◆ Work instructions ◆
Using the data below, output the first line and every line after it up to and including the line containing "UPV = _U * math.cos(ROLL)", exactly as written and with nothing added.

◆ Given information ◆
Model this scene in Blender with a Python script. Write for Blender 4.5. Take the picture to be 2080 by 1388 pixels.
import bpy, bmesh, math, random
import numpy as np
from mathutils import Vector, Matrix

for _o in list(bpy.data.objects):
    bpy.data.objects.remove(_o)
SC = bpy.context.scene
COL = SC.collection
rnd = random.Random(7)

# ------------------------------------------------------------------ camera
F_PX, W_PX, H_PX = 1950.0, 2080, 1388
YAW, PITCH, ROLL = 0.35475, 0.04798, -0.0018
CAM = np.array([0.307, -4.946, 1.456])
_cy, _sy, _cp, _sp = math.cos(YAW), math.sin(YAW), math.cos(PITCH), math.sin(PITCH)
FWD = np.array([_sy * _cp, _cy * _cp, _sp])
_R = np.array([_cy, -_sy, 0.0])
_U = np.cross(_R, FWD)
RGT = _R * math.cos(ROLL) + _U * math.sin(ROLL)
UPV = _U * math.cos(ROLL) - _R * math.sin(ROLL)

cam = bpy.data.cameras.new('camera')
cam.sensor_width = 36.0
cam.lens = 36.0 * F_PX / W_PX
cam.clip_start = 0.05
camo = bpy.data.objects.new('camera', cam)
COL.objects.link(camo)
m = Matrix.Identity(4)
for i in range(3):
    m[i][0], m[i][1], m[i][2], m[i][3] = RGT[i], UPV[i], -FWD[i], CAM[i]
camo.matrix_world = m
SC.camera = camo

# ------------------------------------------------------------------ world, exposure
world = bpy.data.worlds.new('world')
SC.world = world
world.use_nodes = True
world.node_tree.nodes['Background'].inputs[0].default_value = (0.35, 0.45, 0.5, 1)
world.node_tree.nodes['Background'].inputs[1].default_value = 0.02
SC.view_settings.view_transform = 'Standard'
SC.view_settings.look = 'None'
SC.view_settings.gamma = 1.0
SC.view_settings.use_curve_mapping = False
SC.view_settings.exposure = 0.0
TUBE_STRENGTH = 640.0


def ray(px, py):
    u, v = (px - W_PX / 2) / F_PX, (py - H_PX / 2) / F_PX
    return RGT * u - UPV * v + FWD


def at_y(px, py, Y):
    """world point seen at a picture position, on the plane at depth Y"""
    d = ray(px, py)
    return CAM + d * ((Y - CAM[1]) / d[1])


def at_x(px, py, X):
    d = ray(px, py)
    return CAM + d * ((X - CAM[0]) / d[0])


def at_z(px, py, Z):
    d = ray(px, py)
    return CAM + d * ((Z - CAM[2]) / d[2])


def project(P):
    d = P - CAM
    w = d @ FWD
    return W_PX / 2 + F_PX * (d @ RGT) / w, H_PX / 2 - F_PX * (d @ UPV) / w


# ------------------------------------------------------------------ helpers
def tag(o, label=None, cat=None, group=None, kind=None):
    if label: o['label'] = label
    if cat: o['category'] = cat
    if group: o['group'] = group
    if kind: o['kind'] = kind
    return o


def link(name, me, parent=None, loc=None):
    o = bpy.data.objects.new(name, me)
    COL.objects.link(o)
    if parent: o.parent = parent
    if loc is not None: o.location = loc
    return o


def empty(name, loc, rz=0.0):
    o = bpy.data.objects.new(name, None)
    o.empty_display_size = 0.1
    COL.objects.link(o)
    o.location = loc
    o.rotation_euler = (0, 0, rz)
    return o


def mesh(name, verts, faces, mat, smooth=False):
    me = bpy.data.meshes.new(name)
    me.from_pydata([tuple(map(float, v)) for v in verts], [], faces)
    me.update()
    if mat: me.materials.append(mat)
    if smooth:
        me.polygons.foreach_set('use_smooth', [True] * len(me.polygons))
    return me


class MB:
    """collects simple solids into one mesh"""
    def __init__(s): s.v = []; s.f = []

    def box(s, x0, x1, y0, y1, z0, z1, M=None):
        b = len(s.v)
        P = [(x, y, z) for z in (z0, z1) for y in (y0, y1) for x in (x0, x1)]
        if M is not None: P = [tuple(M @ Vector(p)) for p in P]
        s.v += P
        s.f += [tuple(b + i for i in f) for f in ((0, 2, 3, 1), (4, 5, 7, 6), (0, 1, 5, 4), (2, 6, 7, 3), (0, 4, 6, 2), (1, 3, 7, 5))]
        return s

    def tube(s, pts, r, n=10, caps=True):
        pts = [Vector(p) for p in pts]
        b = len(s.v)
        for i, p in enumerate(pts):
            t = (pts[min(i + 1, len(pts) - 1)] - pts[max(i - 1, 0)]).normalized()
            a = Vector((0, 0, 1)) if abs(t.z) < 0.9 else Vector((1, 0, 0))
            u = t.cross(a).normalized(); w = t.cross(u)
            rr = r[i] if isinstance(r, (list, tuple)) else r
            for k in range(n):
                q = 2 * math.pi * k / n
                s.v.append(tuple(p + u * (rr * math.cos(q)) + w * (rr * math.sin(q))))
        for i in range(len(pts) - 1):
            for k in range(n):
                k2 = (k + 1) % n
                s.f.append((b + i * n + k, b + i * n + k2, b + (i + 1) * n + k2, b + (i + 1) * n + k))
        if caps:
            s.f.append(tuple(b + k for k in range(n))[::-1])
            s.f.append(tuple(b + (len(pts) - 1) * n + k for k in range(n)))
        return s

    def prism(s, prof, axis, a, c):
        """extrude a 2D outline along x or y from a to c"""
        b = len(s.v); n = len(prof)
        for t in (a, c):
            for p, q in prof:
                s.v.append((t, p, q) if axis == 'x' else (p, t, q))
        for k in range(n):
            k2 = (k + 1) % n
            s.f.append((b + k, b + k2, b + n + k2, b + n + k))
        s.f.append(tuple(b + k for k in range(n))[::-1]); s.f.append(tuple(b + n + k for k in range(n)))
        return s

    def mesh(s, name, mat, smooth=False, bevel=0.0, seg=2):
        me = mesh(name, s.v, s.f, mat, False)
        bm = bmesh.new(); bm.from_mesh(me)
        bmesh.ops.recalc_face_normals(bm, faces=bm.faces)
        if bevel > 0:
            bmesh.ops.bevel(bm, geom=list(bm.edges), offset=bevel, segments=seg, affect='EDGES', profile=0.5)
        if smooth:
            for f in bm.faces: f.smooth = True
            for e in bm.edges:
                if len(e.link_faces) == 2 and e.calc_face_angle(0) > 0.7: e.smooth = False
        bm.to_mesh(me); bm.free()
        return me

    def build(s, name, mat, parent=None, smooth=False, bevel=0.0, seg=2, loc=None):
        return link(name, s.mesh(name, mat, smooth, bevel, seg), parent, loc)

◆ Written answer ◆
Model this scene in Blender with a Python script. Write for Blender 4.5. Take the picture to be 2080 by 1388 pixels.
import bpy, bmesh, math, random
import numpy as np
from mathutils import Vector, Matrix

for _o in list(bpy.data.objects):
    bpy.data.objects.remove(_o)
SC = bpy.context.scene
COL = SC.collection
rnd = random.Random(7)

# ------------------------------------------------------------------ camera
F_PX, W_PX, H_PX = 1950.0, 2080, 1388
YAW, PITCH, ROLL = 0.35475, 0.04798, -0.0018
CAM = np.array([0.307, -4.946, 1.456])
_cy, _sy, _cp, _sp = math.cos(YAW), math.sin(YAW), math.cos(PITCH), math.sin(PITCH)
FWD = np.array([_sy * _cp, _cy * _cp, _sp])
_R = np.array([_cy, -_sy, 0.0])
_U = np.cross(_R, FWD)
RGT = _R * math.cos(ROLL) + _U * math.sin(ROLL)
UPV = _U * math.cos(ROLL) - _R * math.sin(ROLL)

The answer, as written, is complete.